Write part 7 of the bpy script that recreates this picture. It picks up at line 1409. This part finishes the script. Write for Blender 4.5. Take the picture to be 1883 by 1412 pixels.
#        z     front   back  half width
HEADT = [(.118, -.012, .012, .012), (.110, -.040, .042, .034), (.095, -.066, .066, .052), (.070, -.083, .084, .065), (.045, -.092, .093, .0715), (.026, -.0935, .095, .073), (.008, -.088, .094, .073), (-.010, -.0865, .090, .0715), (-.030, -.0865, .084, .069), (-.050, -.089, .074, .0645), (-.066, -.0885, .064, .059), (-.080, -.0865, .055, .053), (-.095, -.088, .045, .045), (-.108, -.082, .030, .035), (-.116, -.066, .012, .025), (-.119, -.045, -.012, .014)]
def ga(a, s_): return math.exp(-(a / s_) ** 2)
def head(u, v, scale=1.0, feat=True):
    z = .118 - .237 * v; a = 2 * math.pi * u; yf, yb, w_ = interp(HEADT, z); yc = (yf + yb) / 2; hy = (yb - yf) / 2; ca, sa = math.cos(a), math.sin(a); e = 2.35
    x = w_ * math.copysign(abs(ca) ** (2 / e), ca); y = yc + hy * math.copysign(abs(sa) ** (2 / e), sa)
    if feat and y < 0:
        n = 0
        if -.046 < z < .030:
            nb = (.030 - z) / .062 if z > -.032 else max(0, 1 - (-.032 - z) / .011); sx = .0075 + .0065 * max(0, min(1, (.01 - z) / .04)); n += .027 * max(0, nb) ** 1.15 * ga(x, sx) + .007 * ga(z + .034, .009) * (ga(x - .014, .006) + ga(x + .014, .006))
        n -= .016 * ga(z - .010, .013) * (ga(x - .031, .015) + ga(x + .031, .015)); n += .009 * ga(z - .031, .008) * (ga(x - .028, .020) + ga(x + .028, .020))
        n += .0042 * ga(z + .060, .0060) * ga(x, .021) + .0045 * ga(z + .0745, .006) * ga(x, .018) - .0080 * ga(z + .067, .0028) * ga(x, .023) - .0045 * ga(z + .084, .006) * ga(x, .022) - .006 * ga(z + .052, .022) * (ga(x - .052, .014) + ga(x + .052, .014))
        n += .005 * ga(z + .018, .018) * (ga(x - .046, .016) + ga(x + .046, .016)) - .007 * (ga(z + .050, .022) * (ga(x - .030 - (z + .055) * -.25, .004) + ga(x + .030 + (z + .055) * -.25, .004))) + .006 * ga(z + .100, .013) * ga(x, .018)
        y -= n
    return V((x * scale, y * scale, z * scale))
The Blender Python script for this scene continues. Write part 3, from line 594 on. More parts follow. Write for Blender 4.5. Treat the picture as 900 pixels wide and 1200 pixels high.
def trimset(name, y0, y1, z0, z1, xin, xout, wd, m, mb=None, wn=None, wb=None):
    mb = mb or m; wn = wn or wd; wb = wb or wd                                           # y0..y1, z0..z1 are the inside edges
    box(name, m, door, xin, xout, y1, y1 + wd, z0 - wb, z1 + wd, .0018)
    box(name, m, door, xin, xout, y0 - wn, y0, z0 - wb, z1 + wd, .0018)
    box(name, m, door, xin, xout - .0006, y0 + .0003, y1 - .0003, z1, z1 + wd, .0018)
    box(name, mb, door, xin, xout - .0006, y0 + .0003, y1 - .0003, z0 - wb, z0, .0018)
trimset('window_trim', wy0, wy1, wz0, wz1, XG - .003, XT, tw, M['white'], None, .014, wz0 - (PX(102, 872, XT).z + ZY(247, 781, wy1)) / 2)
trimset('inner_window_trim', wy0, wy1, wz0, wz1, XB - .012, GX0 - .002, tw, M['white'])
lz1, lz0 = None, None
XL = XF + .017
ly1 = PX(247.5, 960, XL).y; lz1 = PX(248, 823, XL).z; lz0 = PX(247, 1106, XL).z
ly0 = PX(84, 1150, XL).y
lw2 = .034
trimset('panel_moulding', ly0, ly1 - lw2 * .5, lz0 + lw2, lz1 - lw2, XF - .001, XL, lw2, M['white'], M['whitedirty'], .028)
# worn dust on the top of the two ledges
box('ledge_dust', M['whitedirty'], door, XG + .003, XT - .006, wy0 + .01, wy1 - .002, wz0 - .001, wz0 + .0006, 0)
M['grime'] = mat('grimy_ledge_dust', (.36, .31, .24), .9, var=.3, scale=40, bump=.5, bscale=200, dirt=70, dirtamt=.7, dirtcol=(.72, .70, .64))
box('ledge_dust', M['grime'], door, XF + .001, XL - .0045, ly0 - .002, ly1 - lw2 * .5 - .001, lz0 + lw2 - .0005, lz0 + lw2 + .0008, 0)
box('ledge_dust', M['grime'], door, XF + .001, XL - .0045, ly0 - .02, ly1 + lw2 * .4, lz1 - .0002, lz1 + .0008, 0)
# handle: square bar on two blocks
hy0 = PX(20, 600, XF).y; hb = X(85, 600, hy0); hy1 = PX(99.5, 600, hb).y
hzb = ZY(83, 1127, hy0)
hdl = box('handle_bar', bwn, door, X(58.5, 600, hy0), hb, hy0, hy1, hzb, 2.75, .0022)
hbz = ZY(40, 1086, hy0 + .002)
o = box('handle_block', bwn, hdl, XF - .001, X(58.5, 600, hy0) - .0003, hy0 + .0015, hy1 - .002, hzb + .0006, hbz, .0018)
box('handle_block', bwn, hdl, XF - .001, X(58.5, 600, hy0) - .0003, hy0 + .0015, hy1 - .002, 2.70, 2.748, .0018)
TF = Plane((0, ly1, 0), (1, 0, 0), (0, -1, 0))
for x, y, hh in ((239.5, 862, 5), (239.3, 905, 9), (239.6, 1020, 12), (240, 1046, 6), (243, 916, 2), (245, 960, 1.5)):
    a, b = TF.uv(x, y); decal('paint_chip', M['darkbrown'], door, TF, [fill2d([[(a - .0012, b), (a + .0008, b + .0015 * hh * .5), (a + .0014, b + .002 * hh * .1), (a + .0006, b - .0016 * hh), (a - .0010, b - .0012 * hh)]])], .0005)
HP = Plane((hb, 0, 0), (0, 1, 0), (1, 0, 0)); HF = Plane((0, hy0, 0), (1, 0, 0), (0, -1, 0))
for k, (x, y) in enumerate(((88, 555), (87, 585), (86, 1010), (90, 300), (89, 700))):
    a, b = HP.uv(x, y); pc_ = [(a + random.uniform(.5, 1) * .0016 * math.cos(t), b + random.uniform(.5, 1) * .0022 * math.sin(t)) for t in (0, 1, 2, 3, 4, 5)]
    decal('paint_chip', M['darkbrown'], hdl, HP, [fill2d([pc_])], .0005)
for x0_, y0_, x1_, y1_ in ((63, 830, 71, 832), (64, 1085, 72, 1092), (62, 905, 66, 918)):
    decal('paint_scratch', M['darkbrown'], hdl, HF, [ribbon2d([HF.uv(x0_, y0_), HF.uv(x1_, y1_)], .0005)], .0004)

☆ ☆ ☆

Written instruction
Copy down every line of the entries containing the word "script".

Answer to this exercise
Write part 7 of the bpy script that recreates this picture. It picks up at line 1409. This part finishes the script. Write for Blender 4.5. Take the picture to be 1883 by 1412 pixels.
The Blender Python script for this scene continues. Write part 3, from line 594 on. More parts follow. Write for Blender 4.5. Treat the picture as 900 pixels wide and 1200 pixels high.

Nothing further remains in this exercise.